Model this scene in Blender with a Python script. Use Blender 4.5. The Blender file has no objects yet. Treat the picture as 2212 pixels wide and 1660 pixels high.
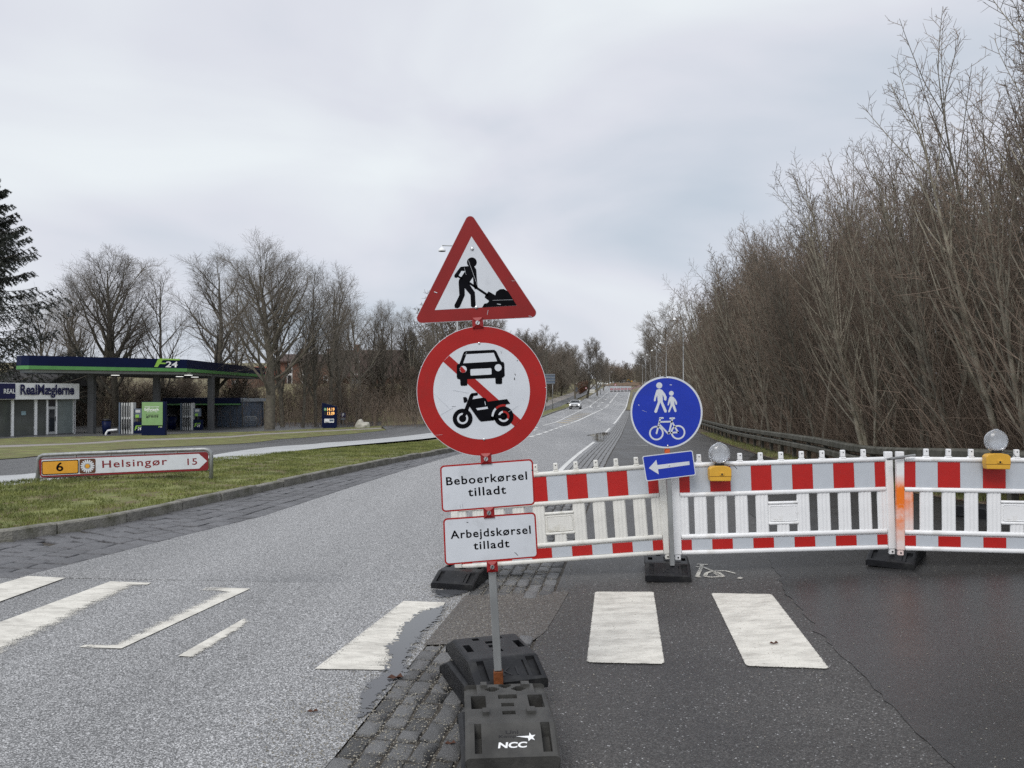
import bpy, bmesh, math, random
import numpy as np
from mathutils import Vector, Matrix

# ------------------------------------------------------------------ camera, sky, sun, exposure
scn = bpy.context.scene
COL = scn.collection
F, CX, CY = 1662.0, 1106.0, 830.0          # focal length and centre of a 2212 x 1660 frame
PITCH = math.atan(19 / 1662)
CAMH = 1.65
cam = bpy.data.cameras.new('camera'); cam.sensor_width = 36; cam.lens = 36 * F / 2212
cam.clip_start = 0.05; cam.clip_end = 4000
camo = bpy.data.objects.new('camera', cam); COL.objects.link(camo)
camo.location = (0, 0, CAMH); camo.rotation_euler = (math.pi / 2 + PITCH, 0, 0)
scn.camera = camo

SUN_EL, SUN_AZ = math.radians(48), math.radians(205)   # azimuth measured clockwise from +Y
world = bpy.data.worlds.new('World'); scn.world = world; world.use_nodes = True
nt = world.node_tree; nt.nodes.clear()
def wn(t, **k):
    n = nt.nodes.new(t)
    for a, b in k.items(): setattr(n, a, b)
    return n
sky = wn('ShaderNodeTexSky', sky_type='NISHITA'); sky.sun_disc = False
sky.sun_elevation = SUN_EL; sky.sun_rotation = SUN_AZ
tc = wn('ShaderNodeTexCoord')
mp = wn('ShaderNodeMapping'); mp.inputs['Scale'].default_value = (1.0, 1.0, 2.6); mp.inputs['Location'].default_value = (0.35, 0.2, 0.1)
nz = wn('ShaderNodeTexNoise'); nz.inputs['Scale'].default_value = 2.1; nz.inputs['Detail'].default_value = 5; nz.inputs['Roughness'].default_value = .42
nz.inputs['Distortion'].default_value = .35
rp = wn('ShaderNodeValToRGB'); e = rp.color_ramp.elements
e[0].position = .32; e[0].color = (.550, .620, .705, 1)
e[1].position = .66; e[1].color = (.860, .905, .935, 1)
m_ = e.new(.50); m_.color = (.745, .765, .835, 1)
cl = wn('ShaderNodeVectorMath', operation='SCALE'); cl.inputs['Scale'].default_value = 1 / .10 * 1.0
mx = wn('ShaderNodeMix', data_type='RGBA'); mx.inputs['Factor'].default_value = .95
bg = wn('ShaderNodeBackground'); bg.inputs['Strength'].default_value = .10
wo = wn('ShaderNodeOutputWorld')
L = nt.links.new
L(tc.outputs['Generated'], mp.inputs['Vector']); L(mp.outputs['Vector'], nz.inputs['Vector']); L(nz.outputs['Fac'], rp.inputs['Fac'])
L(rp.outputs['Color'], cl.inputs[0]); L(sky.outputs['Color'], mx.inputs['A']); L(cl.outputs['Vector'], mx.inputs['B'])
L(mx.outputs['Result'], bg.inputs['Color']); L(bg.outputs['Background'], wo.inputs['Surface'])

sl = bpy.data.lights.new('sun', 'SUN'); sl.energy = 1.5; sl.angle = math.radians(25); sl.color = (1, .97, .93)
so = bpy.data.objects.new('sun', sl); COL.objects.link(so)
sd = Vector((math.sin(SUN_AZ) * math.cos(SUN_EL), math.cos(SUN_AZ) * math.cos(SUN_EL), math.sin(SUN_EL)))
so.rotation_euler = sd.to_track_quat('Z', 'Y').to_euler(); so.location = (0, -20, 30)
vs = scn.view_settings; vs.view_transform = 'Standard'; vs.look = 'None'; vs.exposure = 0.0; vs.gamma = 1; vs.use_curve_mapping = False
scn.cycles.max_bounces = 5; scn.cycles.diffuse_bounces = 2; scn.cycles.glossy_bounces = 3; scn.cycles.transmission_bounces = 4
scn.cycles.use_denoising = False

# ------------------------------------------------------------------ land form
def ss(a, b, x):
    t = np.clip((np.asarray(x, float) - a) / (b - a), 0, 1); return t * t * (3 - 2 * t)
_ys = np.arange(-120, 1500, 1.0)
_lv = np.interp(_ys, [-120, 12, 20, 39, 68, 121, 140, 200, 230, 330, 420, 700, 1500], [0, 0, -.05, -.5, -.8, -.95, -.85, .75, 1.65, 4.9, 7, 9, 9])
_k = np.exp(-np.linspace(-2, 2, 13) ** 2); _k /= _k.sum()
_lv = np.convolve(np.pad(_lv, 6, mode='edge'), _k, mode='valid')
def E(Y): return .16 * np.asarray(Y, float) - 1.45          # right edge of the carriageway
def g(X, Y):
    X = np.asarray(X, float); Y = np.asarray(Y, float); u = X - E(Y)
    n = 1 - ss(8, 18, Y)
    up = np.clip(u, 0, None); um = np.clip(-u, 0, None)
    right = n * (-.1 + .045 * np.minimum(up, 7)) - (1 - n) * .04 * np.clip(up - .5, 0, 7.5) * (1 + np.clip((Y - 20) / 60, 0, .8))
    left = n * (-.1 + .02 * np.minimum(um, 4)) - .55 * ss(20, 48, Y) * (1 - ss(72, 105, Y)) * ss(5, 14, um)
    hill = 3.9 * ss(74, 106, Y) * ss(13, 30, um) + 5 * ss(110, 220, Y) * ss(25, 60, um)
    bank = .13 * np.clip(up - 13, 0, 40)
    return np.interp(Y, _ys, _lv) + np.where(u >= 0, right, left) + hill + bank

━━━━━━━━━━

> **Task prompt**
Please write out all of the material above without changing a word, and omit any pictures.

> **Result**
Model this scene in Blender with a Python script. Use Blender 4.5. The Blender file has no objects yet. Treat the picture as 2212 pixels wide and 1660 pixels high.
import bpy, bmesh, math, random
import numpy as np
from mathutils import Vector, Matrix

# ------------------------------------------------------------------ camera, sky, sun, exposure
scn = bpy.context.scene
COL = scn.collection
F, CX, CY = 1662.0, 1106.0, 830.0          # focal length and centre of a 2212 x 1660 frame
PITCH = math.atan(19 / 1662)
CAMH = 1.65
cam = bpy.data.cameras.new('camera'); cam.sensor_width = 36; cam.lens = 36 * F / 2212
cam.clip_start = 0.05; cam.clip_end = 4000
camo = bpy.data.objects.new('camera', cam); COL.objects.link(camo)
camo.location = (0, 0, CAMH); camo.rotation_euler = (math.pi / 2 + PITCH, 0, 0)
scn.camera = camo

SUN_EL, SUN_AZ = math.radians(48), math.radians(205)   # azimuth measured clockwise from +Y
world = bpy.data.worlds.new('World'); scn.world = world; world.use_nodes = True
nt = world.node_tree; nt.nodes.clear()
def wn(t, **k):
    n = nt.nodes.new(t)
    for a, b in k.items(): setattr(n, a, b)
    return n
sky = wn('ShaderNodeTexSky', sky_type='NISHITA'); sky.sun_disc = False
sky.sun_elevation = SUN_EL; sky.sun_rotation = SUN_AZ
tc = wn('ShaderNodeTexCoord')
mp = wn('ShaderNodeMapping'); mp.inputs['Scale'].default_value = (1.0, 1.0, 2.6); mp.inputs['Location'].default_value = (0.35, 0.2, 0.1)
nz = wn('ShaderNodeTexNoise'); nz.inputs['Scale'].default_value = 2.1; nz.inputs['Detail'].default_value = 5; nz.inputs['Roughness'].default_value = .42
nz.inputs['Distortion'].default_value = .35
rp = wn('ShaderNodeValToRGB'); e = rp.color_ramp.elements
e[0].position = .32; e[0].color = (.550, .620, .705, 1)
e[1].position = .66; e[1].color = (.860, .905, .935, 1)
m_ = e.new(.50); m_.color = (.745, .765, .835, 1)
cl = wn('ShaderNodeVectorMath', operation='SCALE'); cl.inputs['Scale'].default_value = 1 / .10 * 1.0
mx = wn('ShaderNodeMix', data_type='RGBA'); mx.inputs['Factor'].default_value = .95
bg = wn('ShaderNodeBackground'); bg.inputs['Strength'].default_value = .10
wo = wn('ShaderNodeOutputWorld')
L = nt.links.new
L(tc.outputs['Generated'], mp.inputs['Vector']); L(mp.outputs['Vector'], nz.inputs['Vector']); L(nz.outputs['Fac'], rp.inputs['Fac'])
L(rp.outputs['Color'], cl.inputs[0]); L(sky.outputs['Color'], mx.inputs['A']); L(cl.outputs['Vector'], mx.inputs['B'])
L(mx.outputs['Result'], bg.inputs['Color']); L(bg.outputs['Background'], wo.inputs['Surface'])

sl = bpy.data.lights.new('sun', 'SUN'); sl.energy = 1.5; sl.angle = math.radians(25); sl.color = (1, .97, .93)
so = bpy.data.objects.new('sun', sl); COL.objects.link(so)
sd = Vector((math.sin(SUN_AZ) * math.cos(SUN_EL), math.cos(SUN_AZ) * math.cos(SUN_EL), math.sin(SUN_EL)))
so.rotation_euler = sd.to_track_quat('Z', 'Y').to_euler(); so.location = (0, -20, 30)
vs = scn.view_settings; vs.view_transform = 'Standard'; vs.look = 'None'; vs.exposure = 0.0; vs.gamma = 1; vs.use_curve_mapping = False
scn.cycles.max_bounces = 5; scn.cycles.diffuse_bounces = 2; scn.cycles.glossy_bounces = 3; scn.cycles.transmission_bounces = 4
scn.cycles.use_denoising = False

# ------------------------------------------------------------------ land form
def ss(a, b, x):
    t = np.clip((np.asarray(x, float) - a) / (b - a), 0, 1); return t * t * (3 - 2 * t)
_ys = np.arange(-120, 1500, 1.0)
_lv = np.interp(_ys, [-120, 12, 20, 39, 68, 121, 140, 200, 230, 330, 420, 700, 1500], [0, 0, -.05, -.5, -.8, -.95, -.85, .75, 1.65, 4.9, 7, 9, 9])
_k = np.exp(-np.linspace(-2, 2, 13) ** 2); _k /= _k.sum()
_lv = np.convolve(np.pad(_lv, 6, mode='edge'), _k, mode='valid')
def E(Y): return .16 * np.asarray(Y, float) - 1.45          # right edge of the carriageway
def g(X, Y):
    X = np.asarray(X, float); Y = np.asarray(Y, float); u = X - E(Y)
    n = 1 - ss(8, 18, Y)
    up = np.clip(u, 0, None); um = np.clip(-u, 0, None)
    right = n * (-.1 + .045 * np.minimum(up, 7)) - (1 - n) * .04 * np.clip(up - .5, 0, 7.5) * (1 + np.clip((Y - 20) / 60, 0, .8))
    left = n * (-.1 + .02 * np.minimum(um, 4)) - .55 * ss(20, 48, Y) * (1 - ss(72, 105, Y)) * ss(5, 14, um)
    hill = 3.9 * ss(74, 106, Y) * ss(13, 30, um) + 5 * ss(110, 220, Y) * ss(25, 60, um)
    bank = .13 * np.clip(up - 13, 0, 40)
    return np.interp(Y, _ys, _lv) + np.where(u >= 0, right, left) + hill + bank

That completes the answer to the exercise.